Thinking he’s being avoided, George leaves an angry message on his girlfriend’s answering machine. When he finds out she wasn’t ducking his calls but was merely out of town, he hatches a plan to steal the tape so she won’t ever hear his obnoxious rant.

Of course, in the era of cellphones, no such storyline could exist. Younger audiences today wouldn’t even understand the concept of an audiotape playing back a recorded voicemail message, and so this episode has long passed its shelf life.

Still Relevant: The Parking Space

Seinfeld - The Parking Spot

When George pulls up alongside a car and goes to parallel park behind it, Jerry’s friend Mike attempts to pull in front-first and steal the spot. This leads to an all-day argument and passers-by chime in and take sides as well.

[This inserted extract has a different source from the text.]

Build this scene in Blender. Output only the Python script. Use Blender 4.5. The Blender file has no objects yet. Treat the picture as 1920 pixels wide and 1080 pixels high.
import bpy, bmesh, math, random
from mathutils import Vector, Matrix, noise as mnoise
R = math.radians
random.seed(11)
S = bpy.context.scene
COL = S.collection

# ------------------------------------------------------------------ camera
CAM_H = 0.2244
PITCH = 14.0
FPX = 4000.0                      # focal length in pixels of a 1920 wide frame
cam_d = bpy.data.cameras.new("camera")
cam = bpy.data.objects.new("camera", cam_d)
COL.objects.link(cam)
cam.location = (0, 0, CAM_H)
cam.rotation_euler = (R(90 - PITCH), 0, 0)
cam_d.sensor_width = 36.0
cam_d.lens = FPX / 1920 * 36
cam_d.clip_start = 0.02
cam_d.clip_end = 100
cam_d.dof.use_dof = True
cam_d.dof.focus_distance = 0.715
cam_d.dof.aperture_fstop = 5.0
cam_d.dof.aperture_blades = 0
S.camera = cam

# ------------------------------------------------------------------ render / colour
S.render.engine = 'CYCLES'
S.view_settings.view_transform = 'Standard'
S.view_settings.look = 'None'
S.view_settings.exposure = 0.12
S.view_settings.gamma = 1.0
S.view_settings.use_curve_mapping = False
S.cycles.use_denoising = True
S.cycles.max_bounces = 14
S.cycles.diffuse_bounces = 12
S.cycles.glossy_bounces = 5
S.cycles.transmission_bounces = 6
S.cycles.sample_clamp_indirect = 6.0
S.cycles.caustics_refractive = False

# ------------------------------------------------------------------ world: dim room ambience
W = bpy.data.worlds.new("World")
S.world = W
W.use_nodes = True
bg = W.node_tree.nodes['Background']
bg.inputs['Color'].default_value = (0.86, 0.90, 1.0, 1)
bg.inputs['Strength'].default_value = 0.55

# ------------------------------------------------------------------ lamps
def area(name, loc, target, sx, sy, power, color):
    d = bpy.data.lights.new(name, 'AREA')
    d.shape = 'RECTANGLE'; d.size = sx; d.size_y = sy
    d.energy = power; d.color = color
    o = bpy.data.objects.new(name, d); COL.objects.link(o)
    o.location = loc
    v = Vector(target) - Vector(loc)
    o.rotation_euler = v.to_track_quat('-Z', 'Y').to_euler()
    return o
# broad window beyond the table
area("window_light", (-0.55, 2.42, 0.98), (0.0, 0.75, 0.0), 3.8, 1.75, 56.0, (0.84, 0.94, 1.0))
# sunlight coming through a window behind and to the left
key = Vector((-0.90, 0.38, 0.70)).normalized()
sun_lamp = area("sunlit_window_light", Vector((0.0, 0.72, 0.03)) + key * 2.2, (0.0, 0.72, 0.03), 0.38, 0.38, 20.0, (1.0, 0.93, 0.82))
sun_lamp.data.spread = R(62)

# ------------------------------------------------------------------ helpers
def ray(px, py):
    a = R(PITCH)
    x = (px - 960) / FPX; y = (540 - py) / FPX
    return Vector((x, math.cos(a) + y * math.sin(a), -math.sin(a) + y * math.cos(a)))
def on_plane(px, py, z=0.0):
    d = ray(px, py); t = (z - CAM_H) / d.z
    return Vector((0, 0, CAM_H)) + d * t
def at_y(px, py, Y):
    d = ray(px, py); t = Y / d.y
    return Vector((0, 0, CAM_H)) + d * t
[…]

Regardless of the numerous technological advances made since the episode first aired, parking spaces in Manhattan have remained difficult to come by. Not only does this episode accurately demonstrate the unwritten rules of New York City street parking, it also illustrates New Yorkers’ notorious desire to make their opinions heard at every opportunity.

Dated: The Puerto Rican Day

Mayhem ensues when the gang gets stuck in traffic at the Puerto Rican Day Parade, including when Kramer inadvertently sets fire to a Puerto Rican flag. This episode is so dated that the week after it aired, NBC was forced to apologize for its offensive content, and banned re-runs of it from airing on the network.

“The Puerto Rican Day” was one of the last episodes to air, and took 10 writers to finalize its script. It’s widely considered to be the worst ever episode in Seinfeld history.

Still Relevant: The Strike

This episode’s title is a tad misleading, because even though it’s technically called “The Strike,” every fan knows it as the “Festivus episode.” Festivus, of course, is the bizarre holiday that George’s father created to protest the commercialization of Christmas.

In the episode, the Festivus ceremonies take place on December 23rd. Though “The Strike” first aired in 1997, Seinfeld fans still acknowledge December 23rd as “Festivus” to this day. It’s perhaps the most enduring of eternally relevant of all Seinfeld episodes, and for good reason.